**To do:**
Look through the material below. Copy each line that contains the string "Write".
○ ○ ○ ○ ○ ○ ○
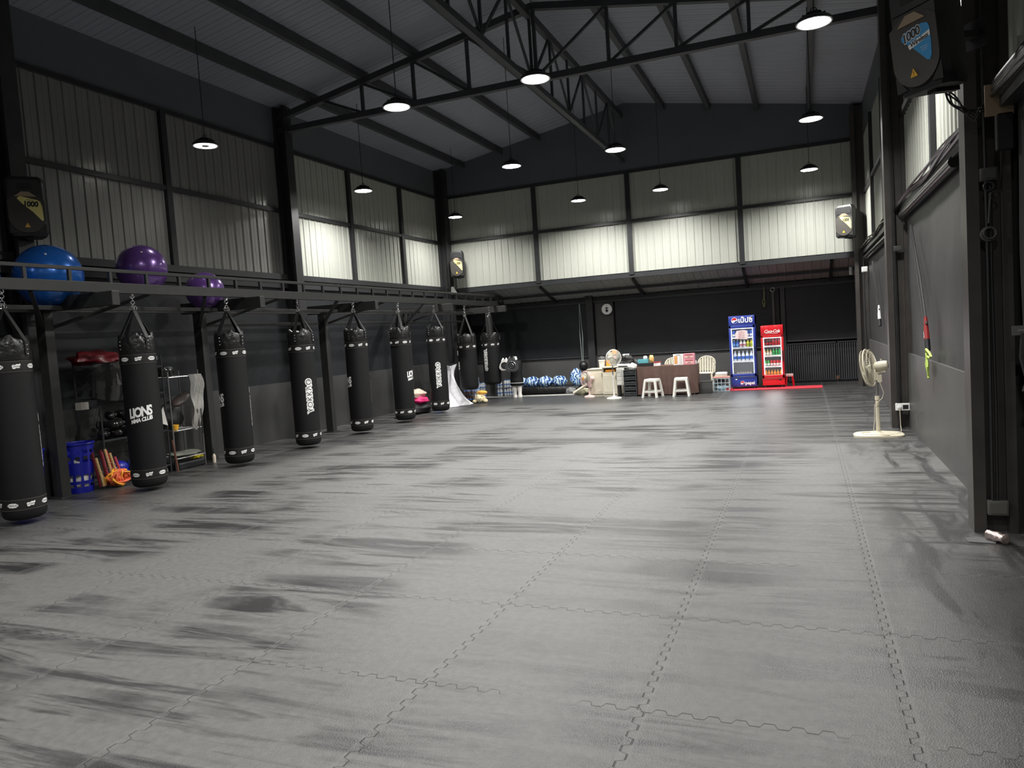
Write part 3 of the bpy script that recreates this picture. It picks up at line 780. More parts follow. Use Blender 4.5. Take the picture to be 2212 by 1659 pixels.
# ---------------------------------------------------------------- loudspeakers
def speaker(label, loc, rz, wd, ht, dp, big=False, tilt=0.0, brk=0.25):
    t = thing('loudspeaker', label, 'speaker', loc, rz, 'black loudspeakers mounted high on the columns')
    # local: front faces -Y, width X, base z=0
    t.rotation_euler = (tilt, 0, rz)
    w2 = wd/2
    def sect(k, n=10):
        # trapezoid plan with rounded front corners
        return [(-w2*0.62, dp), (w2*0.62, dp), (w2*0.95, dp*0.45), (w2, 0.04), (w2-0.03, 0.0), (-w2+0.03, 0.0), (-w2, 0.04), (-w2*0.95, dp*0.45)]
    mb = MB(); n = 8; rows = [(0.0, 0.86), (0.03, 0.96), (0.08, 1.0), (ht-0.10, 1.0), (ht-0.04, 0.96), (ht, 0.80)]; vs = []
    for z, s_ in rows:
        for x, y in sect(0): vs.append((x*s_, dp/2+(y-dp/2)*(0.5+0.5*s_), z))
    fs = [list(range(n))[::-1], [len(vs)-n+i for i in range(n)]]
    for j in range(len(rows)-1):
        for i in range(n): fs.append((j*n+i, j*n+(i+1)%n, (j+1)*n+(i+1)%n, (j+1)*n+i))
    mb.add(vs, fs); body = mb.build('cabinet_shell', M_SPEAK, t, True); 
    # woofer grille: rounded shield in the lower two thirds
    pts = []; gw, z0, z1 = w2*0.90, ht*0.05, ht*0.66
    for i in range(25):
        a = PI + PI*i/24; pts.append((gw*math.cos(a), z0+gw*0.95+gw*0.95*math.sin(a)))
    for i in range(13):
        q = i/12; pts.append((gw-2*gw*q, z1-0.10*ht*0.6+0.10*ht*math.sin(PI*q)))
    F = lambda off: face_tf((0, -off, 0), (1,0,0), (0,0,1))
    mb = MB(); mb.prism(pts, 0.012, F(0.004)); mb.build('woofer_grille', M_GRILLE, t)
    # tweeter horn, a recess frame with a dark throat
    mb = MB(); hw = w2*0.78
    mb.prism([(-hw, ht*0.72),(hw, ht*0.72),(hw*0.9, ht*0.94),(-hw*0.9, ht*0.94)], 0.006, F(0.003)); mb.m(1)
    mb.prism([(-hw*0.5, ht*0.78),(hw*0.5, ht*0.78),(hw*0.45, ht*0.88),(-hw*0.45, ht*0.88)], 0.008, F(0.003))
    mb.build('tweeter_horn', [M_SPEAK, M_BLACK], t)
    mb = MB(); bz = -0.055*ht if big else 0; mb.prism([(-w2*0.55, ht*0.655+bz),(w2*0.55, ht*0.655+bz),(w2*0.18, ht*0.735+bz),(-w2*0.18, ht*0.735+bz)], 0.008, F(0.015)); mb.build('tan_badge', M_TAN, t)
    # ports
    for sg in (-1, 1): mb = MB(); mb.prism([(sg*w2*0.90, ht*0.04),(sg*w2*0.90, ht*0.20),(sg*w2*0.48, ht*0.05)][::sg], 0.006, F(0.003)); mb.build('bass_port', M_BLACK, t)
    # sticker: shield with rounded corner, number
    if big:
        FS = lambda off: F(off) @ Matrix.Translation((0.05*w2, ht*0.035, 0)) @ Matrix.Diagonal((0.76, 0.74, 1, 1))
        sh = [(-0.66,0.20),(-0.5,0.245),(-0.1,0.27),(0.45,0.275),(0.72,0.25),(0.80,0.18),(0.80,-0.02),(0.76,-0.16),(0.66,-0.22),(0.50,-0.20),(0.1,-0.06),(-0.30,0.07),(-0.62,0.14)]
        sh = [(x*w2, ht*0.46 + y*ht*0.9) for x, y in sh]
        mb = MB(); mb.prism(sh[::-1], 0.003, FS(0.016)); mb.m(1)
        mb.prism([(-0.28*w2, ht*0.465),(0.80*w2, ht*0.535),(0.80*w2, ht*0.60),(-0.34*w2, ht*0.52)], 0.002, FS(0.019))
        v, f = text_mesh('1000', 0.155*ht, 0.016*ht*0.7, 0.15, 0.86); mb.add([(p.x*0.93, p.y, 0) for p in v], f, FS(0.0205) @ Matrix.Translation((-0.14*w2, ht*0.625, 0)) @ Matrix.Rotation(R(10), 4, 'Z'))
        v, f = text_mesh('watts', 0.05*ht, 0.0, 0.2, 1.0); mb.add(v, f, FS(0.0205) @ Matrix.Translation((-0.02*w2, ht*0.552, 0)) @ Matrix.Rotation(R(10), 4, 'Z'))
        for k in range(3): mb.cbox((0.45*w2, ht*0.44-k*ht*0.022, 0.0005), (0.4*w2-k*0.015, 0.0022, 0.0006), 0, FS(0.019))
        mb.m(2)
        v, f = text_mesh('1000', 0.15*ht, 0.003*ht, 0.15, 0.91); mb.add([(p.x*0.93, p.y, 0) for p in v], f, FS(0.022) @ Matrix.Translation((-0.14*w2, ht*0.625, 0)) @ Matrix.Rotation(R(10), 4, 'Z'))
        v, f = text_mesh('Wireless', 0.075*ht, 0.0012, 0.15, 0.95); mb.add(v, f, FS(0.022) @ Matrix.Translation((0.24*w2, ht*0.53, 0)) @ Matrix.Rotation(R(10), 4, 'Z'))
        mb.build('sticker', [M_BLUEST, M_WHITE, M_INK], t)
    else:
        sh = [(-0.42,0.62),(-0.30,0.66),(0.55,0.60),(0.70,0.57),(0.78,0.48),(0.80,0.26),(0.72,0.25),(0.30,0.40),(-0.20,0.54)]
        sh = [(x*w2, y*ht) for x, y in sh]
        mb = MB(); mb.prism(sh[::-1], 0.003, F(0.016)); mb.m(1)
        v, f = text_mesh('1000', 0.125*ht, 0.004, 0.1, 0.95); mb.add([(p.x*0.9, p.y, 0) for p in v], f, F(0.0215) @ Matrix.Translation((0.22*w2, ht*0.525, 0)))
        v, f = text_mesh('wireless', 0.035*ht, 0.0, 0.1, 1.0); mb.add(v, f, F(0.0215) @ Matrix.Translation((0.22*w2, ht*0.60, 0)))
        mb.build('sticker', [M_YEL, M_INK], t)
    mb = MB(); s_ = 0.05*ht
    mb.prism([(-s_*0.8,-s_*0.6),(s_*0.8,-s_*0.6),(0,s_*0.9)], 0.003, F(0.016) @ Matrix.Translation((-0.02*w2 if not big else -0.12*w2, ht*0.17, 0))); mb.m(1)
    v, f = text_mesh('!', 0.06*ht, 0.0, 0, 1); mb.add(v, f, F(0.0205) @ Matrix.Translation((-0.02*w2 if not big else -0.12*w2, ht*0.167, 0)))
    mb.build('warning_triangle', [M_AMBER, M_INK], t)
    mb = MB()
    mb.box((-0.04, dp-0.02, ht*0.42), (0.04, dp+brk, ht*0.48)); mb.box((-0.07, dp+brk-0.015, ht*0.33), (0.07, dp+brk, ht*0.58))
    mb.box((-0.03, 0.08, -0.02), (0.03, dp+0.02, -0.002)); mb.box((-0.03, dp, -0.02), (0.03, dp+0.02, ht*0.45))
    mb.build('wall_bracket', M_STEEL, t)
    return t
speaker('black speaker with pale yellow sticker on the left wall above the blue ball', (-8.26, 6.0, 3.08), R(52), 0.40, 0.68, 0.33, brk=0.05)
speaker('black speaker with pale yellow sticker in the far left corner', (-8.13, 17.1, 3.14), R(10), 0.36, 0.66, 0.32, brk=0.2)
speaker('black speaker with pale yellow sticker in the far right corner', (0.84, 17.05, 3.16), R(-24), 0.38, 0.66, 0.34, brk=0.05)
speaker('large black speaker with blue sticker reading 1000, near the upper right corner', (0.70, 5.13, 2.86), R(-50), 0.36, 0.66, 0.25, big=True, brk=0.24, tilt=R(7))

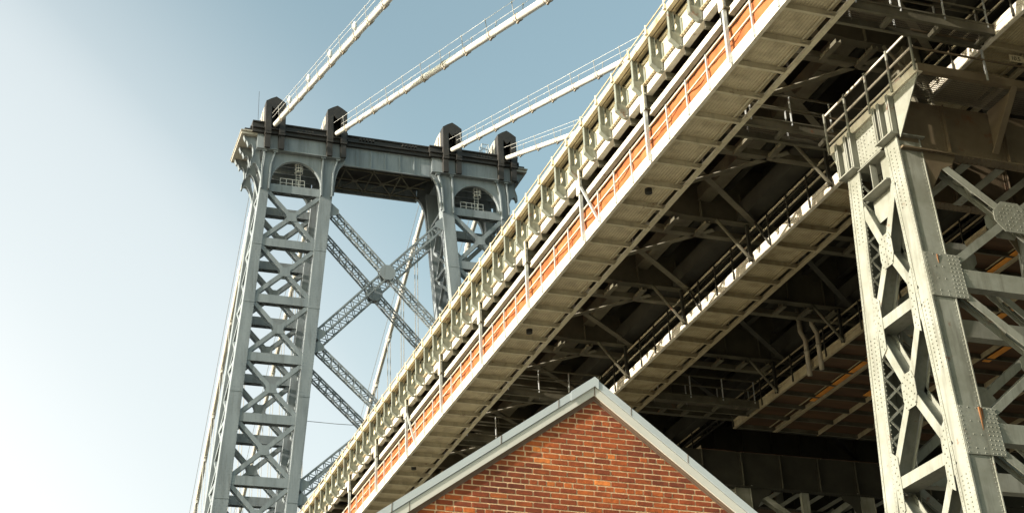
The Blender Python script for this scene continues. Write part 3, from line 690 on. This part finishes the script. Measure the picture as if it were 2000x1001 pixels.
○ ○ ○ ○ ○ ○ ○
**Output of the task:**
Write part 3 of the bpy script that recreates this picture. It picks up at line 780. More parts follow. Use Blender 4.5. Take the picture to be 2212 by 1659 pixels.
The Blender Python script for this scene continues. Write part 3, from line 690 on. This part finishes the script. Measure the picture as if it were 2000x1001 pixels.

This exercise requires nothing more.